The sub-4-minute mile has remained a magical target for runners, long after metric measurements have replaced English distances on tracks.
Roger Bannister first broke that barrier on May 6, 1954, on Oxford University’s oval in England when timed in 3 minutes, 59.4 seconds.
It has been relentlessly chased by others ever since, with approximately 1,700 men worldwide succeeding, including 647 at last count from the U.S., according to Trackandfieldnews.com. The present world record 3:43.13 has been held by Morocco’s Hicham El Guerrouj since 1999.
But nobody has ever run the mile in less than four minutes in Delaware, one of e such states with that distinction, according to Bringbackthemile.com.
“We want to remove Delaware from that list,” said Pat Castagno, the Tatnall School track and field coach who galloped more than a few miles as a Salesianum School and University of Delaware distance runner.
That could happen April 9.
Castagno and others have organized the Delaware Mile Challenge, which will award $16,000 in prize money to lure top potential milers.
The event will take place on the 8-lane track at Tatnall, which has recently been renovated with a new all-weather surface and proper drainage plus a video board.
The fastest mile ever clocked in Delaware was a 4:01.1 in 1972 by Morgan Moser, a West Virginia University runner from Washington, Pennsylvania, inside the University of Delaware Field House.
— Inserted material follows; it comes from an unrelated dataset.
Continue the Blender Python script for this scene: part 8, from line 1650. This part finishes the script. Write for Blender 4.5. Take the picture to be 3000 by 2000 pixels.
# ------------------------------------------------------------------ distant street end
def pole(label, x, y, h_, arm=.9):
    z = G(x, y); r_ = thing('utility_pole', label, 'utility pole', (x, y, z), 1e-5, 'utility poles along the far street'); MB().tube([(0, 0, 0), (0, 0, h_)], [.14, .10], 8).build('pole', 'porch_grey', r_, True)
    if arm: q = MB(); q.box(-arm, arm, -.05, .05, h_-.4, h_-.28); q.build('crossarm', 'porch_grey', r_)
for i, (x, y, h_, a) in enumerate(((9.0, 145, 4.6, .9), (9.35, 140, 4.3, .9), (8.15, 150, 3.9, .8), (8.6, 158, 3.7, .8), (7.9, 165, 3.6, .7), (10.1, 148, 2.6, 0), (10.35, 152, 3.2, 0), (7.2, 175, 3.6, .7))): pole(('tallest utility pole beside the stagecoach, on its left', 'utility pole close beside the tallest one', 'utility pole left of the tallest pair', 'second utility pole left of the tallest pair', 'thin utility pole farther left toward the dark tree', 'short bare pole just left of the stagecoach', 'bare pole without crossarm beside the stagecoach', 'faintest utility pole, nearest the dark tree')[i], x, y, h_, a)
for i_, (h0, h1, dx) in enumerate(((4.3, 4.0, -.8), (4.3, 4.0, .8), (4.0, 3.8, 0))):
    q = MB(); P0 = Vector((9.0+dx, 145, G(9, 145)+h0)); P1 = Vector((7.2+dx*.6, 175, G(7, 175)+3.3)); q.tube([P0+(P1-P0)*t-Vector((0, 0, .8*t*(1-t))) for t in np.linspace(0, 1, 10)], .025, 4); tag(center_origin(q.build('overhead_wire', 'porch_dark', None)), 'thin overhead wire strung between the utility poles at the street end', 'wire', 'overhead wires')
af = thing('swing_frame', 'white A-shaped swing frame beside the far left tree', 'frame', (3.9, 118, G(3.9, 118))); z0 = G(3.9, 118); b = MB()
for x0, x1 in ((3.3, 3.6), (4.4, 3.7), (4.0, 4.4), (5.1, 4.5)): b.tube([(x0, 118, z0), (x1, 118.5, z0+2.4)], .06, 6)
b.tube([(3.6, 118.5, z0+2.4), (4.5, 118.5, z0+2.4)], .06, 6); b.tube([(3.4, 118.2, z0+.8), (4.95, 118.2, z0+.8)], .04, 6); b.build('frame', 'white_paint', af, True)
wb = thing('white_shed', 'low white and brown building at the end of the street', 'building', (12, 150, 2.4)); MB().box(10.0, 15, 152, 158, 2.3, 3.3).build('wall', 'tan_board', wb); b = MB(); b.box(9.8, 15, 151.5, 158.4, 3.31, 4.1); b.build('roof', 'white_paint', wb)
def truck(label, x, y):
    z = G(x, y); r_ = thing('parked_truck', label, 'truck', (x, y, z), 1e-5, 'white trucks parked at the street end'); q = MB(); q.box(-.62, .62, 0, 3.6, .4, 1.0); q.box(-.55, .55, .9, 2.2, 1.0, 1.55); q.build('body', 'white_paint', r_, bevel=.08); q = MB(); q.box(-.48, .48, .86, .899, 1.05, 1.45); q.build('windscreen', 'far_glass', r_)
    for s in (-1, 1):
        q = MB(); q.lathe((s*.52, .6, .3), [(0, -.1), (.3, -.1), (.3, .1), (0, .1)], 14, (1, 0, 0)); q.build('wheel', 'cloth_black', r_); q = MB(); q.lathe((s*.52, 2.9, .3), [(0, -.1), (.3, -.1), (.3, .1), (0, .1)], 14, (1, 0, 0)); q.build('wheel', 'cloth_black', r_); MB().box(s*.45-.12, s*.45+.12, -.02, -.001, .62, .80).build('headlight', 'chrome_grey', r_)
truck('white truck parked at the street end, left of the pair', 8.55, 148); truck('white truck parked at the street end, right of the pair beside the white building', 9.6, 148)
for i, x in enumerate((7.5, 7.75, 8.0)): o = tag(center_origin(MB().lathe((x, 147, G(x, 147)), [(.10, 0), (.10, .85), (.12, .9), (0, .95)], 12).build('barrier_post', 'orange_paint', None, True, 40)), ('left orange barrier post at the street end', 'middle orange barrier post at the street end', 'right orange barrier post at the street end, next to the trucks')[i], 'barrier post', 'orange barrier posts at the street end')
“We want somebody to do it in Delaware,” Castagno said of breaking 4 minutes in the mile.
A similarly organized effort took place in 2020 on the track at St. Mark’s High, where a group of runners led by Charter School of Wilmington graduate Kieran Tuntivate took a shot at eclipsing four minutes in the mile.
Tuntivate, who has run the mile as fast as 3:57.87, was a bit shy in 4:02.21. Tuntivate is a former Ivy League cross country and 3,000- and 5,000-meter track champ at Harvard who placed 23rd in the Olympic 10,000-meter run in Tokyo last summer running for his father’s native Thailand.
Among the April 9 competitors will be Tatnall graduate and Newark native Sam Parsons, who clocked a 3:59.70 mile in 2018.
Parsons has competed internationally for Germany, where his mother Christina is from. The North Carolina State graduate was recently 18th in the 3,000 meters at the World Indoor Championships in Serbia and eighth at that distance in January’s Millrose Games in New York City.
There are other entrants who’ve broken four minutes in the mile before, including former Villanova runner Casey Comber
But the event isn’t just for elite runners. Castagno views it as a celebration of the mile distance, and there are races for those of all ages.
The schedule will be as follows: Middle school boys and girls (5 p.m.); community mile for kids 11-and-under, who may be accompanied by parents (5:15 p.m.); high school girls mile (5:30 p.m.); high school boys mile (6:15 p.m.); open mile, for those 18 to 39 or others not on high school team rosters (7 p.m.); women 40-and-over (7:20 p.m.); men 40-and-over (7:40 p.m.).
The elite races will follow for women at 8:20 p.m. and men at 8:40 p.m. The top five finishers in each race earn $2,500, $2,000, $1,500, $1,000 and $500, respectively.
An extra $500 goes to a man breaking 4:00 and a woman breaking 4:45.84, which is the fastest mile time recorded by a woman in Delaware (North Carolina State’s Suzanne Girard at the Delaware Field House in 1981).
Entry fee is $10 per runner by April 7 and includes a race shirt. Admission cost for spectators is $5.
High school runners competing for their teams should enter at de.milesplit.com. Entry for other events is at www.runsignup.com.